Ondan da bahsediyorum. Bugün otantiklik savunusu yapamayız. Halk
müziği tarım toplumlarının, köyün müziğidir. Artık köylerde yaşayanlar da köylü
değil, tarım toplumu değiller. Onun da yeni sentezleri olacak. Örneğin fasıl da
bugün anladığımız gibi bir müzik değildi; değişti ve bugünkü anlamına geldi
(içkili yemeğe gittiğiniz bir mekânda sizi kalkıp oynatacak müzikler). Bugün
“Türk Sanat Müziği seviyorum” diyenler de aslında ağır, enstrümantal müziği
değil, şarkıları seviyorlar. Şarkı, makam müziğinin yalnızca bir türü ve kolay
bir türü; kısa, sözlü, anlam taşıyor.
4.
Kına gecelerinde Kibariye dinleniyor?!
Eh, tabi öyle olacak.
Yakın zamana kadar; dinlenen müzik türü, dinleyicinin
sınıfını ve kültürel sermayesini gösteriyordu. Postmodernizmin/küreselleşmenin
tüm kötü yanları bir yana, en azından bunu ortadan kaldırdı. Türk müziğini de,
Beethoven’ı da dinleyebiliyor herkes.
5.
Sizce geleceğin müziği nasıl olacak?
Bilmiyorum, ama bugün bildiklerimizden farklı bir şey olur
gibi geliyor bana. Çok karmaşık bir dönemdeyiz. Açıklanması çok zor bir dünya
var. Bir yönünü açıklıyorsun, öbürü açıkta kalıyor. Yeniden yeniden yazmalısın.

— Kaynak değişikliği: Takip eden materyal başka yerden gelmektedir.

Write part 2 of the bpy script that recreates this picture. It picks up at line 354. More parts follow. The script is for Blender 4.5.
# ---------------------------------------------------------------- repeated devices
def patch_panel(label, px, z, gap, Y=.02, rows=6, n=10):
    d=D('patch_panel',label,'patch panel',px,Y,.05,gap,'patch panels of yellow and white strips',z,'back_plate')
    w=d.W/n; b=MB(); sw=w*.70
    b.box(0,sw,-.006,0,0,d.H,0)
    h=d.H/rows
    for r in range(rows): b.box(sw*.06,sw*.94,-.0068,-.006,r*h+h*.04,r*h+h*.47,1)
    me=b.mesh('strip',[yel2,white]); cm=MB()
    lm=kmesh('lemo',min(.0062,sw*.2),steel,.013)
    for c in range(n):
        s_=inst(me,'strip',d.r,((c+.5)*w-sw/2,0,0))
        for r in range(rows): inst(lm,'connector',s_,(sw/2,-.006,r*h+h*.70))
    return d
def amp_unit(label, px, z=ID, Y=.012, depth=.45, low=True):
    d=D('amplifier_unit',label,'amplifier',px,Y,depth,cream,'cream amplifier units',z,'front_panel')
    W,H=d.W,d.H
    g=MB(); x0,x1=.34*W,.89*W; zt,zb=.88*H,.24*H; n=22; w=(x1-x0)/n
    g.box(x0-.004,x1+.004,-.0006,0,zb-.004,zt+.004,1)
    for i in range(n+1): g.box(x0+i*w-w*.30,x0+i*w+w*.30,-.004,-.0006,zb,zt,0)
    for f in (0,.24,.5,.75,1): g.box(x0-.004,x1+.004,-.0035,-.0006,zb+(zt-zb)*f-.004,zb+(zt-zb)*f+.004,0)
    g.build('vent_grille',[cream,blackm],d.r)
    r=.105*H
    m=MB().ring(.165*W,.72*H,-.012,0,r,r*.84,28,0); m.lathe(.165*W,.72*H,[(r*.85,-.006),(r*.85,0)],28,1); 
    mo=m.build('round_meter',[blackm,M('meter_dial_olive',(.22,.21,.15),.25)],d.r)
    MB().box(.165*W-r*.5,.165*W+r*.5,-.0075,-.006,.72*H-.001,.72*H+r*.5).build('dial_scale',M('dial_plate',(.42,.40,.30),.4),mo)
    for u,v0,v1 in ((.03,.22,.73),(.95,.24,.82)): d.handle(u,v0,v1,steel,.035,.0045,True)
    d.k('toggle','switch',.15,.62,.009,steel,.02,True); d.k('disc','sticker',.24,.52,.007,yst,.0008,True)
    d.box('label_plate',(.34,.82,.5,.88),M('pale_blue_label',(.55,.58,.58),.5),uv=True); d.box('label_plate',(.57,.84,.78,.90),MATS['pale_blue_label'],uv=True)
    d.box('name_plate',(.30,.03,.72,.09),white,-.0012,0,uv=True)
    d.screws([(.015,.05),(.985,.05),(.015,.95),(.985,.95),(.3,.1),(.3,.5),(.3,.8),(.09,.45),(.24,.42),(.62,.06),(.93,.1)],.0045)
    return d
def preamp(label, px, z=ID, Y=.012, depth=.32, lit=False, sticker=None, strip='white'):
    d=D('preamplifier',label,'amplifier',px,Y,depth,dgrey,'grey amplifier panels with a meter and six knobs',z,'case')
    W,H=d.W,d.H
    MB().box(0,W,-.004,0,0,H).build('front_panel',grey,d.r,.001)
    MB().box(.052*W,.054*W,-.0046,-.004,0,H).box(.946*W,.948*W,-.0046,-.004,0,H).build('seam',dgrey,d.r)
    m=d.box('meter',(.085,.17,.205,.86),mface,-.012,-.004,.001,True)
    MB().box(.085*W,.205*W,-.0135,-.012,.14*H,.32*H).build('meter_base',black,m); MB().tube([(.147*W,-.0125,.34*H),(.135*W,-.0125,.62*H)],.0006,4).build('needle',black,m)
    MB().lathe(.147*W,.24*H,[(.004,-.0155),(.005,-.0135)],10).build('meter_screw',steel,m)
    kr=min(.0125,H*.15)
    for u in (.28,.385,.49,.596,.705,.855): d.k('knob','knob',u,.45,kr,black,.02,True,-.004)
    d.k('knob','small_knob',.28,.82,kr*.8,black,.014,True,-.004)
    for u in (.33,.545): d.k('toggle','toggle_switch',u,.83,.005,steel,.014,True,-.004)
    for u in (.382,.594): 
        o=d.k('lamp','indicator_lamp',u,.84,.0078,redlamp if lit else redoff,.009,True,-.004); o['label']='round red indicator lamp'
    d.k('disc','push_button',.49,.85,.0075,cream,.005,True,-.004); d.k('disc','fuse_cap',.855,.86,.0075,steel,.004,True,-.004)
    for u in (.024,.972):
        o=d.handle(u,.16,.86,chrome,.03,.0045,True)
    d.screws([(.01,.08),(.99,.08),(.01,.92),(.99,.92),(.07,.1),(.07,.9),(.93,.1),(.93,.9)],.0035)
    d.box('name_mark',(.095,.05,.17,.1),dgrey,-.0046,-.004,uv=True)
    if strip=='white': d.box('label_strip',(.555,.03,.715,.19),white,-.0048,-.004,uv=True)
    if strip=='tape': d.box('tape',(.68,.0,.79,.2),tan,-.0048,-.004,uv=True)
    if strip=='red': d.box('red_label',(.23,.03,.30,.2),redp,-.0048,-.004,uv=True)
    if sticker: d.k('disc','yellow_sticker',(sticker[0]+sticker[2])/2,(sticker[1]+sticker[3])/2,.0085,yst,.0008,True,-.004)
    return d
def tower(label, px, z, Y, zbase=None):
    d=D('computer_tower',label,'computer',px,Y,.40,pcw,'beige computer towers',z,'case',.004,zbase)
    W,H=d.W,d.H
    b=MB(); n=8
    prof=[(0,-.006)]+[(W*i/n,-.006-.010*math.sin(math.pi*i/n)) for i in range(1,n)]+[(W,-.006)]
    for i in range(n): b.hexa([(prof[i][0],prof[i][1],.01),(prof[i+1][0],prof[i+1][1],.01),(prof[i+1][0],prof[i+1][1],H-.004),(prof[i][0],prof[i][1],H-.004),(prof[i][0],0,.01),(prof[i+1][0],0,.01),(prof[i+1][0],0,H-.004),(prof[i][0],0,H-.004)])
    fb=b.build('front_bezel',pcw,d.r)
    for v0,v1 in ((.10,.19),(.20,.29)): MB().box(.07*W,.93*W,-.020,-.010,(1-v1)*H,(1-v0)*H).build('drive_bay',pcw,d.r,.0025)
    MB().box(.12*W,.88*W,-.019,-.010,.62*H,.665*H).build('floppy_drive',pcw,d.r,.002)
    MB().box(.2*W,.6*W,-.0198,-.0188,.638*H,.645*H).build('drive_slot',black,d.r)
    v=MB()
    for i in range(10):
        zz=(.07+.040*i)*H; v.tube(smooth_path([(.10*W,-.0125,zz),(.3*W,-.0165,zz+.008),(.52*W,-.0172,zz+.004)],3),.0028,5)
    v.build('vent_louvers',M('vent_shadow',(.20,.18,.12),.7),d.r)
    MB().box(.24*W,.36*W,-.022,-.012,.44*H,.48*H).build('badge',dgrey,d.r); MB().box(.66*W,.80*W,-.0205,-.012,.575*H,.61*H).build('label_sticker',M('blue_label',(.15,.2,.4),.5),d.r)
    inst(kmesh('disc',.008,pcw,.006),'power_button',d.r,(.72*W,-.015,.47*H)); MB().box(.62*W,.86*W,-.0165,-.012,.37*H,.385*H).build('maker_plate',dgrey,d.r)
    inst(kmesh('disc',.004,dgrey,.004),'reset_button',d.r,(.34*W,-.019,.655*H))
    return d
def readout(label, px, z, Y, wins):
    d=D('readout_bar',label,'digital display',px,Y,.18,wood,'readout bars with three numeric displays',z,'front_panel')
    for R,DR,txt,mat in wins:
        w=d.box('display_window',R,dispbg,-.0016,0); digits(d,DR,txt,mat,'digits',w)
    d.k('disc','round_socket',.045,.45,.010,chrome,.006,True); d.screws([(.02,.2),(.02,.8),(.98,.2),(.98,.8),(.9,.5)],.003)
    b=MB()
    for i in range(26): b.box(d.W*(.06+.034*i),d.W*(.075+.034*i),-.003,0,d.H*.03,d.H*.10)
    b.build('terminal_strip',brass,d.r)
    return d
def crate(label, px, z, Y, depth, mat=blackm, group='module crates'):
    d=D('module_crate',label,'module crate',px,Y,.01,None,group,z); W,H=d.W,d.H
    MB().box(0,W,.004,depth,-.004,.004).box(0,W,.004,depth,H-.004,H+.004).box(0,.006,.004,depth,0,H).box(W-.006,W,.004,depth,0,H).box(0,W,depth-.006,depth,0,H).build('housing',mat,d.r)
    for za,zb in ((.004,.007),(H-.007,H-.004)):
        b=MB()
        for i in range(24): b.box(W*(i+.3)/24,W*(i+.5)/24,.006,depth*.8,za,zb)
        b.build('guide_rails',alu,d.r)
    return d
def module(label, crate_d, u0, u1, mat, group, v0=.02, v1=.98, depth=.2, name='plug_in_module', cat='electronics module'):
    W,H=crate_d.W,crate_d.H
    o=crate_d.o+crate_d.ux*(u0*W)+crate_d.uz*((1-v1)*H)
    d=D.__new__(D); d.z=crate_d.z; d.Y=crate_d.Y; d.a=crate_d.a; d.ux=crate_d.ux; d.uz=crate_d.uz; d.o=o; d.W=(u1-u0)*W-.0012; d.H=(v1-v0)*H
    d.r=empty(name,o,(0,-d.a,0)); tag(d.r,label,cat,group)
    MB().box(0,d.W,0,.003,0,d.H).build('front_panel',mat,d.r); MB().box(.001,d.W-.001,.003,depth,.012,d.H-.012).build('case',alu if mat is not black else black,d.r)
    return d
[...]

Bu yüzden büyük anlatılar yok oldu; bütünlük yok.
[1] Prof.
Ali Ergur’un 26 Mart 2012’de Nazım Hikmet Akademisi’nde verdiği seminer
notlarıdır.
[2] Ahmet
Say’ın Müzik Tarihi kitabının girişinden kendi eklediğim not: “Müzik, belli bir
amaç ve yöntemle, belli bir güzellik anlayışına göre işlenerek birleştirilmiş
seslerden oluşan estetik bir bütündür. (…) Müzik tarihi, kültür tarihinin
yaratıcı bir parçasıdır.”
[3] Seminerde
dinlenen müzikler: tamburi Mustafa çavuş (daha modern), 14. yy. sultan veled
(ortaçağ)
[4] Kendi
notum: çalgıların ses gücünün artması ve daha gür sesli çalgıların tercih
edilmeye başlanması Fransız devrimi zamanlarında gelişen bir tutum. Çünkü artık
yığınlar ve geniş kitleler hedef alınıyor, müzik küçük topluluklara değil
yığınlara ve yığınları etkilemek için yapılıyor, konser salonları gelişiyor. Müzik,
geniş halk kitlelerinde toplumsallaşıyor. Devrimin getirdiği yığınlık, genişlik
psikolojisi bunun etkenlerinden biri.